A third-personal standpoint lessens authors’ accountability for their works and lessens public accountability for responding to represented suffering. In competing for attention in early nineteenth-century England, poets styled their texts as artifacts and impersonal sources of emotions:
poetry is the spontaneous overflow of powerful feelings^
for what is poesy but to create
from overfeeling good or ill^meaning by poetry an intense and impassioned power of communicating intense and impassioned impressions respecting man and nature^
A poet is a nightingale, who sits in darkness and sings to cheer its own solitude with sweet sounds; his auditors are as men entranced by the melody of an unseen musician, who feel that they are moved and softened, yet know not whence or why.^
This poetry made emotion an inward experience of the solitary self and distanced feeling from actual relations between persons. This poetry was not addressed to its readers. It was overheard. This poetry implicitly justified failure to attract contemporary attention and created possible impersonal effects now and in the future. Such third-personal public work has been uncritically universalized. Literary analysis now describes emotional response to fiction as third-personal and declares that “artworks, in the standard case, command attention, not action.”^ Emotions created through literary representations are now understood to have perception-shaping potential, rather than action-mobilizing potential.

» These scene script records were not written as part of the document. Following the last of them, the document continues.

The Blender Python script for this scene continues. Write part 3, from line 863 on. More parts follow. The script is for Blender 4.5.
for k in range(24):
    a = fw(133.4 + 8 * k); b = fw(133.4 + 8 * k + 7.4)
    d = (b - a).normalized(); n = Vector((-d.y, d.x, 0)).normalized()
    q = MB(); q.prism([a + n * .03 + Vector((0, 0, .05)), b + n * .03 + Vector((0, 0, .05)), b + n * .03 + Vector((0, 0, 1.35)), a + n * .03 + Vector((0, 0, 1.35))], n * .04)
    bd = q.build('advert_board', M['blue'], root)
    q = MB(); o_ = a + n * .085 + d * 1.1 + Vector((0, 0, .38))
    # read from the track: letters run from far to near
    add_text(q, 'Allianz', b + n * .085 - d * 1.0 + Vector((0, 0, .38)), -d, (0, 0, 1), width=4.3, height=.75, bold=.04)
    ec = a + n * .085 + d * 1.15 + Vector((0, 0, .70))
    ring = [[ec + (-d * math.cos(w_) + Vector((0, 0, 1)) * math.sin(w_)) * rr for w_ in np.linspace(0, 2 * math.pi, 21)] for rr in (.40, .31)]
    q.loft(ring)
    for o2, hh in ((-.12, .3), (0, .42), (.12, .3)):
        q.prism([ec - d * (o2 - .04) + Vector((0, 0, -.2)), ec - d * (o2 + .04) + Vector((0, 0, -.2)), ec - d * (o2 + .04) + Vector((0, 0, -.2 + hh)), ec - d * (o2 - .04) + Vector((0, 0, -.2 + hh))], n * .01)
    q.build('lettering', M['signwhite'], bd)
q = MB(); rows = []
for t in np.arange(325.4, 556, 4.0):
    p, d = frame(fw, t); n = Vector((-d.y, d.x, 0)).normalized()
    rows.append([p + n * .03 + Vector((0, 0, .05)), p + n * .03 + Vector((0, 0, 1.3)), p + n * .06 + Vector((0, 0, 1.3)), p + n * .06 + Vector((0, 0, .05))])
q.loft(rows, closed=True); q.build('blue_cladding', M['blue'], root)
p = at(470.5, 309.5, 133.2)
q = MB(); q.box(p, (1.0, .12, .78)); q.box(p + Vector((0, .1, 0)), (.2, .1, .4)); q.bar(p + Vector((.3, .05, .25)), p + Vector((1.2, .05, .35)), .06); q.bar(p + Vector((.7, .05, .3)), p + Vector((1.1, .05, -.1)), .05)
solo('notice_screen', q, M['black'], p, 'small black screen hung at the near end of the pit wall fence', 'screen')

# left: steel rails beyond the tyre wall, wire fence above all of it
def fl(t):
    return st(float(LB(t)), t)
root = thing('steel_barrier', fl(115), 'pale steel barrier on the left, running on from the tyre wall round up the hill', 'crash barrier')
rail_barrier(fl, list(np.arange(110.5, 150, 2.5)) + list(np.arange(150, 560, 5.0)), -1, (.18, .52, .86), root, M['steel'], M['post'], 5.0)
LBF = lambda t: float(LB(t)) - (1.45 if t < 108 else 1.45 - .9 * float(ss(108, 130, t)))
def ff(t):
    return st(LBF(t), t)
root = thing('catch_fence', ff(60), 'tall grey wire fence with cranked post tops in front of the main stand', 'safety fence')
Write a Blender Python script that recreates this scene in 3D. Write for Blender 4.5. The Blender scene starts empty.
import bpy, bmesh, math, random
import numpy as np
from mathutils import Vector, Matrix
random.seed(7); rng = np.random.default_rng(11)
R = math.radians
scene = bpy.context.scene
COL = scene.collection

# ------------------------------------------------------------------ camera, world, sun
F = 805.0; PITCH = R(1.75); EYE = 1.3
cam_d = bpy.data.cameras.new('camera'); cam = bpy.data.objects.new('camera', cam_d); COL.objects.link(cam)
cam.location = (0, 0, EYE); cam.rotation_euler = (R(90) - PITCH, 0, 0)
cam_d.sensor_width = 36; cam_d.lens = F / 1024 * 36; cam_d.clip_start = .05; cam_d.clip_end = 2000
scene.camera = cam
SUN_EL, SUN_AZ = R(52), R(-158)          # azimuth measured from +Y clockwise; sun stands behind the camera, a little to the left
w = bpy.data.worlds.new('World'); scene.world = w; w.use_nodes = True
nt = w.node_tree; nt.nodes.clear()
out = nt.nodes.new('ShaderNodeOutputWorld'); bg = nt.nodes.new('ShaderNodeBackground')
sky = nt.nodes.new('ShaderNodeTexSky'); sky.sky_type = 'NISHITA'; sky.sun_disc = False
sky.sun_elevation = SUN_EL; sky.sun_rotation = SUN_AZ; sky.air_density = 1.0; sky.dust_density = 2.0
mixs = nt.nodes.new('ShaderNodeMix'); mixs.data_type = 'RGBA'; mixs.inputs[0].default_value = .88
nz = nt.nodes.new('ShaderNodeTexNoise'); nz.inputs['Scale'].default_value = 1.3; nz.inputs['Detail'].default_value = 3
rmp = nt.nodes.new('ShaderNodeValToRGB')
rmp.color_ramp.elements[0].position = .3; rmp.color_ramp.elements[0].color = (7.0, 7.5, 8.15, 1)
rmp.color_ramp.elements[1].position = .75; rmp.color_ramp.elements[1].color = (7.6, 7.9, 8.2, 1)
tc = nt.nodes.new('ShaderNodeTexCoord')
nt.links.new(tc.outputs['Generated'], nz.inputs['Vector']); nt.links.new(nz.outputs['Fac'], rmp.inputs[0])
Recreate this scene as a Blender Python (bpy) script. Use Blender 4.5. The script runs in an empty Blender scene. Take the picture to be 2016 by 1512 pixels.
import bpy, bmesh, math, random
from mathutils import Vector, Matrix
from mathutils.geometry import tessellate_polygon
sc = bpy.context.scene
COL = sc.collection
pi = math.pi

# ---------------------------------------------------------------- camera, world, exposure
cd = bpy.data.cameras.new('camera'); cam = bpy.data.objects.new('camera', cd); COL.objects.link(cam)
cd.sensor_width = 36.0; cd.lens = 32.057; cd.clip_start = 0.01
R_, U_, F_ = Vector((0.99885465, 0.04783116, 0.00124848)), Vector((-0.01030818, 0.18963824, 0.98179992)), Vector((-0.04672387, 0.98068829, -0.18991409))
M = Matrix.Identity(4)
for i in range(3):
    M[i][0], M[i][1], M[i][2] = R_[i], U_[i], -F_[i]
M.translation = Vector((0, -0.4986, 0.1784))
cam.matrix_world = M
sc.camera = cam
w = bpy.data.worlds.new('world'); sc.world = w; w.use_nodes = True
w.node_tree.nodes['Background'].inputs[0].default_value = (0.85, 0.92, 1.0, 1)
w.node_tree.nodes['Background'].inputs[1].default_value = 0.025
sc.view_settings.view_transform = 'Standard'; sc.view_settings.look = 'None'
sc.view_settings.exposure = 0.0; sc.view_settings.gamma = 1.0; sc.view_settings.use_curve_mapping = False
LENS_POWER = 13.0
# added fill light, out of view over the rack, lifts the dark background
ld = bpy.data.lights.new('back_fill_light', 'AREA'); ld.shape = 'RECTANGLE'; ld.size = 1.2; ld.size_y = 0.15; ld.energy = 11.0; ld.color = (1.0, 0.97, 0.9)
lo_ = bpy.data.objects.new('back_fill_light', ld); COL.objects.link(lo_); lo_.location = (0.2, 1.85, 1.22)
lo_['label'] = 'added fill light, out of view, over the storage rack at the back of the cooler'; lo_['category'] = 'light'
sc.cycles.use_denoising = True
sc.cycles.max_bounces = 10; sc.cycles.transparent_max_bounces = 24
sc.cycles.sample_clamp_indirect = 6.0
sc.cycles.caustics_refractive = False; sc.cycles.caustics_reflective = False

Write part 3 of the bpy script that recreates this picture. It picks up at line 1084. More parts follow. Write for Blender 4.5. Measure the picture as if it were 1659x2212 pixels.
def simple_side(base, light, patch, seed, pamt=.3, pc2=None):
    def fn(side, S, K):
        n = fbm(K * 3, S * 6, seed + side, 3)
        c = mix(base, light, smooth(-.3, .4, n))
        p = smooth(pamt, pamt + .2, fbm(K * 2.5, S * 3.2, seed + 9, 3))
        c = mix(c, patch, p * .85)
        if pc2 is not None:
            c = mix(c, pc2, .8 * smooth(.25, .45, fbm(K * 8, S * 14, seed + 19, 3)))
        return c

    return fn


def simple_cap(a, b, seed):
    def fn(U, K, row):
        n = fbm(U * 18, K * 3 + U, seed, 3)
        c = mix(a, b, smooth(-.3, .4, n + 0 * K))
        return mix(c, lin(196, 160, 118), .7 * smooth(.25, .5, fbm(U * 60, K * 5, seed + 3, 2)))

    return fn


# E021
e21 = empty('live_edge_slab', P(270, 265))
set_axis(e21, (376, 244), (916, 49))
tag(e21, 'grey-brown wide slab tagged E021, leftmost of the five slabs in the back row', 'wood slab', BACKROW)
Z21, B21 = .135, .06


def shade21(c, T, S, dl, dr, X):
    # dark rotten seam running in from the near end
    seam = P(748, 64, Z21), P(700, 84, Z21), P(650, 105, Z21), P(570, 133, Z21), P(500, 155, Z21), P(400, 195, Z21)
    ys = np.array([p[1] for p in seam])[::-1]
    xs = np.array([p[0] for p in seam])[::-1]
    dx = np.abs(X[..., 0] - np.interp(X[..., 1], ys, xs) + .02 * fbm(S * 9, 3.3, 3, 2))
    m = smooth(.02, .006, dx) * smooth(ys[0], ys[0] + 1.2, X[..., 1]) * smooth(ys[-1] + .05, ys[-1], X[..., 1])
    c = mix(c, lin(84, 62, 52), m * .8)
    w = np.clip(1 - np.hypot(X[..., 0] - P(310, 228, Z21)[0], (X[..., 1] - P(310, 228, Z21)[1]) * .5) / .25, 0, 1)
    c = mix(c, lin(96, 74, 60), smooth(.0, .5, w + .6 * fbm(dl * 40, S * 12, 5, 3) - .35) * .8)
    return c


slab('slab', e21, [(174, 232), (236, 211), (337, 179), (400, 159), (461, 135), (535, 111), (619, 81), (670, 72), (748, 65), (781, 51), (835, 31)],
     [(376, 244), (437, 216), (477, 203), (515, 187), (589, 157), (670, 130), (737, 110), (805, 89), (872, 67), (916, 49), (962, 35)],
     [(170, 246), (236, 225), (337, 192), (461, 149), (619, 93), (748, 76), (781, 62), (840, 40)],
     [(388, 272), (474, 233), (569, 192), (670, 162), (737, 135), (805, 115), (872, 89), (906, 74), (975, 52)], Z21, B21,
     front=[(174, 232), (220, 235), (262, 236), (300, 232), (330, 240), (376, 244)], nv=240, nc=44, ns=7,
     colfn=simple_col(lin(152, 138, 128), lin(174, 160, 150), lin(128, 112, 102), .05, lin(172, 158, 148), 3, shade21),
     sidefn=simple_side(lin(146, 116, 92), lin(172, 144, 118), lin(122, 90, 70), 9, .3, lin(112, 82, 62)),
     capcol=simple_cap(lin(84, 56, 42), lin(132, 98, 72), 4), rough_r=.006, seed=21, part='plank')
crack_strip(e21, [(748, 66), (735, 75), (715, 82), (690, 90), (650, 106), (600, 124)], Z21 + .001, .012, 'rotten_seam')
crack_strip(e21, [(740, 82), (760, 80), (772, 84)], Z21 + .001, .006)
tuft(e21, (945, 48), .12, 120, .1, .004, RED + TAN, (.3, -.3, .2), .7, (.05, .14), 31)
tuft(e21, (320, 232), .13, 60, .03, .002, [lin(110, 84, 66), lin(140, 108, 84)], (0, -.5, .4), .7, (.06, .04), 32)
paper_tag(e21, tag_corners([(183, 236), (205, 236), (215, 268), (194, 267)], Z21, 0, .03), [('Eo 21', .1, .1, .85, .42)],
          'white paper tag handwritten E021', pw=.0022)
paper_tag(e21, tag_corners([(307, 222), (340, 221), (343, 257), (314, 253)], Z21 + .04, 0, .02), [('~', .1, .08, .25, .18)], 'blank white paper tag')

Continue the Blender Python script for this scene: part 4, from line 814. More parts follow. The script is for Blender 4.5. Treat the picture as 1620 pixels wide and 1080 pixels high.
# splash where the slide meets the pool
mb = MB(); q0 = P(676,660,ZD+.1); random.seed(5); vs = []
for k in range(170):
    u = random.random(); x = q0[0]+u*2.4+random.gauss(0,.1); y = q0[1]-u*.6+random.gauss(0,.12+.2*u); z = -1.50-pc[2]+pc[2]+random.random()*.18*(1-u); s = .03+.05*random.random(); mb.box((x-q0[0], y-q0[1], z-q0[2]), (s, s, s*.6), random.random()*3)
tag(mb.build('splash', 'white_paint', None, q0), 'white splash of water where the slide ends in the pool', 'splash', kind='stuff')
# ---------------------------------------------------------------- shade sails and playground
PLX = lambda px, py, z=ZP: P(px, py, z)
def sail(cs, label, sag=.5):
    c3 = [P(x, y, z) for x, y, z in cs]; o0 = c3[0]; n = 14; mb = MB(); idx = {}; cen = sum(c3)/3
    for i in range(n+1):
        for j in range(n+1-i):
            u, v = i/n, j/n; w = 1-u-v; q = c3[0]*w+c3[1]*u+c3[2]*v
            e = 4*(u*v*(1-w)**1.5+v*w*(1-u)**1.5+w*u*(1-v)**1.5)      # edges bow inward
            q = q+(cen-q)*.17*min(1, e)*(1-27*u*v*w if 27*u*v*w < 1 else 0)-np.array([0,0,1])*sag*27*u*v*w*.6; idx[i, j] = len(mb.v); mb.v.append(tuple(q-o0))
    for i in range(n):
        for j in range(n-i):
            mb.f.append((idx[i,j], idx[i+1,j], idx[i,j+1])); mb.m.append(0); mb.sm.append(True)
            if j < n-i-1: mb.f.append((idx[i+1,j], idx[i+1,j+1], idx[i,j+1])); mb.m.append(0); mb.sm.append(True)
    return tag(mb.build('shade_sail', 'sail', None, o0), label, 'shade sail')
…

Communicative standpoint has real effects. Communicative standpoint is a choice that occurs within different structures of communicative competition. The communicative structure of fifth-century Athens favored a second-personal standpoint. The communicative structure of literary competition in early nineteenth-century England favored a third-personal standpoint. Communication shifting from a second-personal standpoint to a third-personal standpoint lessens communication’s effect in promoting accountability. That shift particularly affects the communicative position of prisoners and the fundamental political responsibility of punishment.